Mail Archives: opendos/2002/01/20/16:05:31
From: Robert <impala AT dfsi DOT net>
To: opendos AT delorie DOT com
Subject: Re: linux messin
Date sent: Sun, 20 Jan 2002 12:00:29 -0600
Send reply to: opendos AT delorie DOT com
> On Sunday 20 January 2002 12:02 pm, Thomas A Webb wrote:
> Nope im running Mandrake 8.1 and have DRDOS 7.3 on another
> scsi drive HOWEVER while looking around with Konquer I noticed
> in the directory mnt (mount) that I could see everything on my DOS
> drive. so just to see,I copyied a jpg file to my dos download directory
> and it worked ,and it also works to copy stuff from dos into linux!
> how can this be? linux is on it's own 2scsi drives and dos is on
> it's own scsi drive!
Linux can use any drives that you allow it to. DOS by itself can
only read and write FAT filesystems, but Linux can read and write
many different filesystems.
> BUT linux seems to want to put some secret stuff on the dos drive
> I discovered this while trying to run diskopt (drdos) using undelete in
> the directory of download,found a bunch of unreadable stuff!
> finally got rid of it with a program called cyborg2
> any one explain please.
>
The "U" in diskopt means unmovable. Bad clusters are marked with
"X". If you had "U"s, DRDOS might have put them there.

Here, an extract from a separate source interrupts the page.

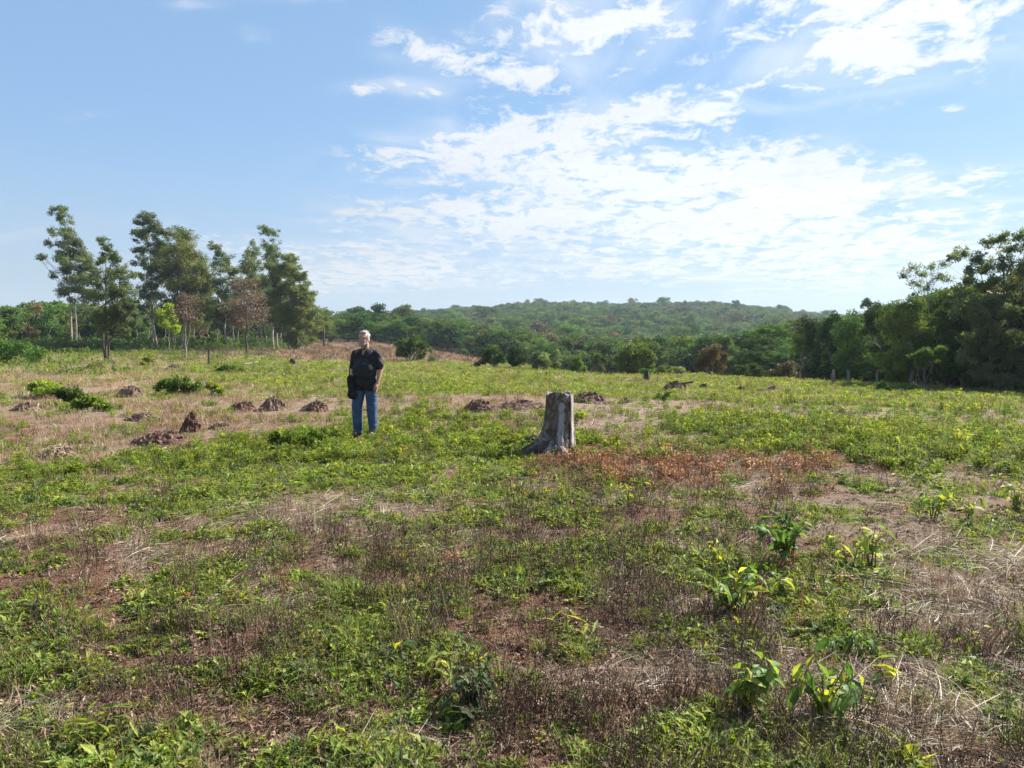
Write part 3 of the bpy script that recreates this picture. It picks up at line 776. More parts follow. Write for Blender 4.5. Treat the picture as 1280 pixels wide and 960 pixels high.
def proto_tree(kind, seed, mat, n, L, lumpy=12, squat=1.0, trunk_frac=0.3, bark='bark', w=0.42, hollow=0.0):
    """unit-height (10 m) forest tree; crown + trunk children"""
    g = np.random.default_rng(seed)
    Hh = 10.0; c0 = Hh * (trunk_frac + (1 - trunk_frac) / 2)
    lumps = []
    for k in range(lumpy):
        a = g.uniform(0, 6.28); u = g.uniform(-1, 1); rr = math.sqrt(1 - u * u) * g.uniform(0.35, 1)
        lumps.append((math.cos(a) * rr * Hh * w * 0.68, math.sin(a) * rr * Hh * w * 0.68, c0 + u * Hh * (1 - trunk_frac) * 0.36, Hh * w * g.uniform(0.26, 0.46)))
    lumps.append((0, 0, Hh * .86, Hh * w * .33)); lumps.append((0, 0, Hh * .6, Hh * w * .5))
    root = thing('tree', 'tree', 'tree')
    obj('crown', crown_mesh('crown', lumps, n, L, mat, seed + 1, shell=.5), root)
    mb = MB(); limbs(mb, (0, 0, -0.5), (0, 0, Hh * .8), lumps, 0.22, seed)
    mb.build('trunk', M[bark], root, True)
    return root


def lum(px, py, r, dist, jit=1.0, g=rng):
    p = at(px, py, dist + g.uniform(-1, 1) * jit * r * dist / FPX * 1.4)
    return (p.x, p.y, p.z, r * dist / FPX)


def custom_tree(name, label, cat, lp, dist, bases, mat, bark, n, L, seed, group=None, r0=0.16, droop=0.5, sub=7, subr=.42, asp=0.3, jit=1.0, cnt=12, shell=.45, sp=(.45, .85)):
    """tree whose clumps were read off the photograph, standing at its own distance"""
    g = np.random.default_rng(seed)
    base = gnd(bases[0][0], dist)
    L0 = np.array([lum(a, b, r * (1.38 if mat.startswith('euc') else 1.12), dist, jit, g) for a, b, r in lp])
    if mat.startswith('euc'): n = int(n * 1.9)
    root = thing(name, label, cat, base, group)
    rel = L0.copy(); rel[:, :3] -= np.array(base)
    obj('crown', crown_mesh('crown', rel, int(n * 1.7) if mat.startswith('euc') else n, L * (.80 if mat.startswith('euc') else 1), M[mat], seed, int(sub * 1.9) if mat.startswith('euc') else sub, subr * (.82 if mat.startswith('euc') else 1), droop, asp, .25 if mat.startswith('euc') else shell, (.2, 1.15) if mat.startswith('euc') else sp), root)
    for i, (bx, tx, ty) in enumerate(bases):
        b = np.array(gnd(bx, dist + i * 0.6)) - np.array(base); b[2] -= 0.25
        tp = np.array(at(tx, ty, dist + g.uniform(-.5, .5))) - np.array(base)
        mb = MB()
        tg = [q for q in rel if q[2] < tp[2] + 1.0]
        limbs(mb, b, tp, tg, r0 * (1 if i == 0 else .8), seed + i, cnt=cnt if i == 0 else 4, wob=0.012, frac=(.3, .95))
        mb.build('trunk', M[bark], root, True)
    return root


SKY_X = [-300, 0, 60, 100, 200, 330, 390, 440, 500, 560, 650, 760, 850, 950, 1010, 1060, 1085, 1130, 1180, 1230, 1280, 1600]
SKY_Y = [372, 381, 374, 378, 384, 384, 376, 382, 393, 398, 412, 420, 418, 408, 395, 384, 378, 368, 350, 332, 322, 290]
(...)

The programs Diskmap and Delwatch create hidden files to help with
undeleting. If you use Delwatch, the deleted files are marked with
"U" until you run Delpurge. Files with hidden or system attributes
are also marked with "U". You can list those with Attrib or Xdir.
If you had "X"s, your hard drive is probably going bad. Try a
surface scan with Microsoft Scandisk if you have it. I'm not
familiar with cyborg2, but if it can unmark clusters that are marked
bad, presumably it can also search for bad clusters.
One other possibility: When you copied files from Linux to DOS, did
any of them have a name longer than 8.3, or in mixed upper and lower
case? If so, Linux might have written it as a Windows long file name.
Diskopt might refuse to optimize a drive that contains long file
names.
On the Linux side, look in /etc/fstab and change "vfat" to "msdos" if
you don't use Windows 95 or later. Don't change anything else in
that file unless you are sure what you are doing.